Blair Under Pressure To Reform Britain's
Voting System
from Union Jack
June 2005
by Ed Johnson
Tony Blair's Labour Party may have won the election, but
the victory came with one of the lowest shares of the popular vote ever, prompting
fresh demands for an overhaul of Britain's electoral system. Even some of the winners of last month's race claim that one of the world's
oldest democracies has failed to live up to its democratic principles. "Having a system where everybody feels their vote counts is critically
important," said John Denham, a senior Labour Legislator. Unlike many European countries, Britain does not have proportional representation,
in which legislative seats are distributed based on the overall vote breakdown.
Instead, there is a single-seat system in which each district sends one lawmaker
to parliament, similar to how congressional representatives are elected in the
United States. The British model has seen parties that won the most votes actually lose the
election, as happened in the 2000 US presidential election, when Al Gore won
the popular vote, but lost to George W Bush under the electoral system.
Reform
Campaigners for reform say the system hands a disproportionately
large victory to the winning party while unfairly excluding smaller or fringe
parties. The election saw Blair's Labour Party return to office with 356 seats despite
winning only about 35% of the vote. The Conservatives were only three percentage
points behind yet won only 197 seats. The Liberal Party won just 62 seats on
22 percent of the vote. Under Britain's system, whoever wins the most votes in each district gets the
seat, and the party that gets the most legislators into the 646 seat House of
Commons forms the government. That makes for "wasted" votes in districts where a candidate wins
in a landslide a chronic problem for the [Conservatives] who have pockets
of overwhelming support in rural areas. "The election result was really
a travesty of democracy. For every person who voted Labour, two people voted
for other parties and two people abstained and yet we have a majority government,"
said Nina Temple of the pressure group, Make Votes Count.
Shake-Up
Some 100 Labour Lawmakers back a system shake-up and Blair's
government says it is committed to a review just not anytime soon.

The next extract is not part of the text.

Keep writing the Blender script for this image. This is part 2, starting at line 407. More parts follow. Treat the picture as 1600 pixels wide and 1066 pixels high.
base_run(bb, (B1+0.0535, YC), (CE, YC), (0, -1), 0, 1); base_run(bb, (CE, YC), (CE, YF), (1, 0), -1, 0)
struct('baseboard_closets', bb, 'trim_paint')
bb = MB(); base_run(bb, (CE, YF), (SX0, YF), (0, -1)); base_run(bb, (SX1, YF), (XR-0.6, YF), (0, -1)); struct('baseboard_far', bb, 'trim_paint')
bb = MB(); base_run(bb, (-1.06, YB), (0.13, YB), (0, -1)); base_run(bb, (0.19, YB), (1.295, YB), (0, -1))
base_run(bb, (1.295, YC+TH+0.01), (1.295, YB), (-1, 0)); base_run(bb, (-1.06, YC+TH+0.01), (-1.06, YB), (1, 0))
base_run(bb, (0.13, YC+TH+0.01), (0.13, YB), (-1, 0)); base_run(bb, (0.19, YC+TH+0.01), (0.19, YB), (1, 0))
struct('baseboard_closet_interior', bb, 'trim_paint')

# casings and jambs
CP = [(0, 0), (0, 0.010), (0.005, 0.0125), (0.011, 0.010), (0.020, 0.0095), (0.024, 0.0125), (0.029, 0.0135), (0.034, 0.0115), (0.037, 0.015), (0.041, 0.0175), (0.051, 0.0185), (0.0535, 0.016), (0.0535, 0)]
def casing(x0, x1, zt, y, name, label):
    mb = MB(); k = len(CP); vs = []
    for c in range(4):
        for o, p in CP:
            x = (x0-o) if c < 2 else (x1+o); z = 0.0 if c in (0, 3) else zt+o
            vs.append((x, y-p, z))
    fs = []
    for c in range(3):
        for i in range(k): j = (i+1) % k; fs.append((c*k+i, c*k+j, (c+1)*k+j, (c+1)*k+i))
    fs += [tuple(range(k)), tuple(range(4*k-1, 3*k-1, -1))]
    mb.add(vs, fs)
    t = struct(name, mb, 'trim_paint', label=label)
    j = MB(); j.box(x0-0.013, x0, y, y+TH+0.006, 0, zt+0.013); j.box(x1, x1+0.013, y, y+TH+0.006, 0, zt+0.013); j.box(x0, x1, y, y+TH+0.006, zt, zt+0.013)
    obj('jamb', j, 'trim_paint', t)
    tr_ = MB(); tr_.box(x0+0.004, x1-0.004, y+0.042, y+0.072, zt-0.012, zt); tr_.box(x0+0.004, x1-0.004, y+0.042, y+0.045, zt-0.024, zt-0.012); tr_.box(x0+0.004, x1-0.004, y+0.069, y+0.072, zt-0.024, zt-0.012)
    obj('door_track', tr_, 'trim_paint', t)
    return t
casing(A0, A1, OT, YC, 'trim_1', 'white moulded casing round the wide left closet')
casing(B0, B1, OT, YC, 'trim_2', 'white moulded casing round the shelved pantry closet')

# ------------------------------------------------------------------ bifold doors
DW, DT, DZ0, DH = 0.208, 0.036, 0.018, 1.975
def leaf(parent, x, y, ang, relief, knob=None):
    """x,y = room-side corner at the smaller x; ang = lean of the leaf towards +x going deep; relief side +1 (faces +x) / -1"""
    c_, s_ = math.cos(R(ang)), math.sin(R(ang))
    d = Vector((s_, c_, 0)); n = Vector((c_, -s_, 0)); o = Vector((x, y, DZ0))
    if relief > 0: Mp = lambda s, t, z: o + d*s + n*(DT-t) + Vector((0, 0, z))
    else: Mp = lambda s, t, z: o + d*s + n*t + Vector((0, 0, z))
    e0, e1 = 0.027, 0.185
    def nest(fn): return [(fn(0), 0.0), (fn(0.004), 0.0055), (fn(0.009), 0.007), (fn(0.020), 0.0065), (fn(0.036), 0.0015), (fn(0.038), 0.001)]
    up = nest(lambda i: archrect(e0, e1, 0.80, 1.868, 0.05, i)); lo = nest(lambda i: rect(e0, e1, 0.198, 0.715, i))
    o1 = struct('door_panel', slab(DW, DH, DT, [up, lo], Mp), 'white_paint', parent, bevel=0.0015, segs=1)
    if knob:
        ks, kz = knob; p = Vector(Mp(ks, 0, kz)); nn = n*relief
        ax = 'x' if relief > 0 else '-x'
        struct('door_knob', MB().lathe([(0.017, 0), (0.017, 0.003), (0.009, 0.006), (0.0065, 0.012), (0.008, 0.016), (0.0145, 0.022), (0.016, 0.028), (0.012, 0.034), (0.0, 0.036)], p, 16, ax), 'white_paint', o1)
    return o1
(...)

The
system is currently skewed in Labour's favor, because the party's votes are
spread more efficiently across the country. "There are only three major democracies in developed countries that still
use 'first past the post:' the United States, Canada, and the United Kingdom,"
said Lord Oakeshott of the Liberal Democrats, Britain's third largest party
which has long campaigned for proportional representation. "We think the
system is broken beyond repair." The fact that candidates in a multi-candidate
race don't need an absolute majority to win a seat also means that some lawmakers
in last week's election won with less than 25% of support in their districts.